"Three things in human life are important. The first is to be kind. The second is to be kind. And the third is to be kind". - Henry James

Sunday, February 27, 2011

Drawing as Preparation for Painting



I love to draw for drawing's sake.  But drawing is also a good way to prepare for and plan a painting.  Many people paint directly with good result.  I find, however, that I really do need to plan, especially with watercolor.

This is my brother on his old sailboat, sadly gone now - donated to a sailing school (the boat, not my brother).  This is probably too detailed for value sketch, but it serves the purpose.  And if I never get to the painting, I'll still have the drawing.  I think I'll do a watercolor sketch from this drawing and see how that goes.


I drew the house up in back.  I often catch a glimpse of it through the trees in winter.  It is a lovely purple and I've wanted to draw and paint it for a long time.  It is partially obscured by trees in the winter and completely blocked once the trees leaf out.  There are more trees than I drew here and I think I'll want to place them strategically for the best design.

There is another house that I can sometimes see through the trees, but I don't think there is quite enough visible for me to draw.  Of course, I could just draw the bits I can see and then use my imagination to indicate the rest.  That might be the way to go.


And of course the day wouldn't be complete without a dog drawing or two



or three or four.

Wednesday, February 23, 2011

Fast Sketching Techniques



One of my goals this year is to learn to draw faster.  I guess that implies sketching.  Which brings up a good question:  What is the difference between sketching and drawing?  I haven't really made a clear distinction in my mind yet.  They're sort of the same, except I think sketching implies speed and a less finished look.  Or maybe it conveys movement.  Definitely energy.

A book on my art-books shelf (one of many) is David Rankin's Fast Sketching Techniques:  Capture the Fundamental Essence of Elusive Subjects.  I think that is what I want to do.  I want to be able to go to a zoo or a farm or any place where animals gather and be able to come away with something recognizable.  Birds!  I'd love to be able to render birds in a way that somehow captures some of their "fundamental essence".  I think this is going to take a lot of time and practice.  I'd better start now.

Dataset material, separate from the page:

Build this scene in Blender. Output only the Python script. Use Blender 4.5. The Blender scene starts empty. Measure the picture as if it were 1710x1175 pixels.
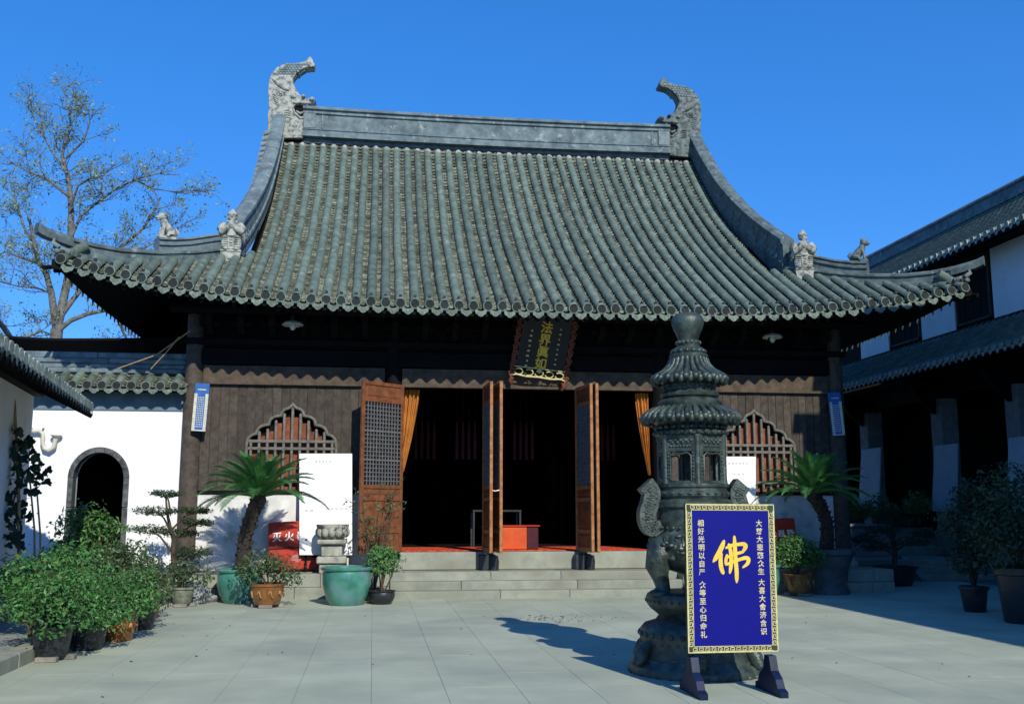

I'm working my way through some of the exercises in Fast Sketching Techniques.  Here is a page of images I copied from the book as practice.  That blocked bit in the upper left corner is a test scribble that my scanner wanted to scan to the exclusion of all other images on the page.  I don't know why.  The idea is to get a general shape down quickly and then add some shading and blend with some sort of blending tool - a tortillon or stump or even one's finger.  I used a General's Woodless 9B pencil and a blending stump on bristol smooth paper.

More birds~
I tried some of his fast sketching techniques while watching CSpan2 Book TV.  It was sort of fun!  I took too much time with these drawings, but I found I could at least get somewhat of a likeness by drawing fast as the camera cut away and using the pencil as a shading tool and blending with the stump.  
And then I tried drawing from life, which I much prefer.  Of course drawing a sleeping dog doesn't require being able to draw fast, but dogs often shift position.  It turns out it is handy to be able to draw quickly.
 
Sadly, this book is out of print.  I think a search on amazon.com or Alibris would find you a nice copy at a reasonable price.

Friday, February 18, 2011

Podcast with the Amazing Ricë Freeman-Zachery!

I had the wonderful experience the other day of talking with the fabulous and amazing Ricë Freeman-Zachery of Notes from the Voodoo Cafe about my favorite subject - drawing!  Thanks Ricë!  It was soooo much fun!

That's me drawing jellyfish at the Monterey Bay Aquarium.  If I can find the drawing (I've got to get organized), I'll post it soon.

Wednesday, February 9, 2011

An Accordion Sketchbook

I took an old 140 lb. cold pressed watercolor painting I had started and never finished and made an accordion sketchbook out of it.  I covered some mat board with some decorative paper and ribbon for the cover.  It measures 4 by 3 3/4 inches when folded up.  Not quite square, but close enough.
I did a few drawings in it and set it aside.

I started carrying it with me lately and, as happens, I filled it!  A little and often really does work.
Cold pressed watercolor paper has a slight tooth, not as much as rough paper, but sometimes it can be difficult to draw on with pen and ink.  I found I like the way a Pilot V Razor Point pen works on this paper.  It has the wonderful quality of not being waterproof and makes lovely washes.  I touched the ink lines with a Niji waterbrush and the ink ran and made these lovely shadows and tones.

I drew where ever I happened to be and often didn't have time to complete some drawings.  I like the way one blends into another when I unfold the sketchbook.
Having a sketchbook with me at all times is a great way to use those spaces in my day when I'm waiting for someone or I'm a little early for an appointment.
I actually look forward to these moments to do a little observing and drawing.
And I think I found a use for that stack of unfinished paintings I've had for quite a while now.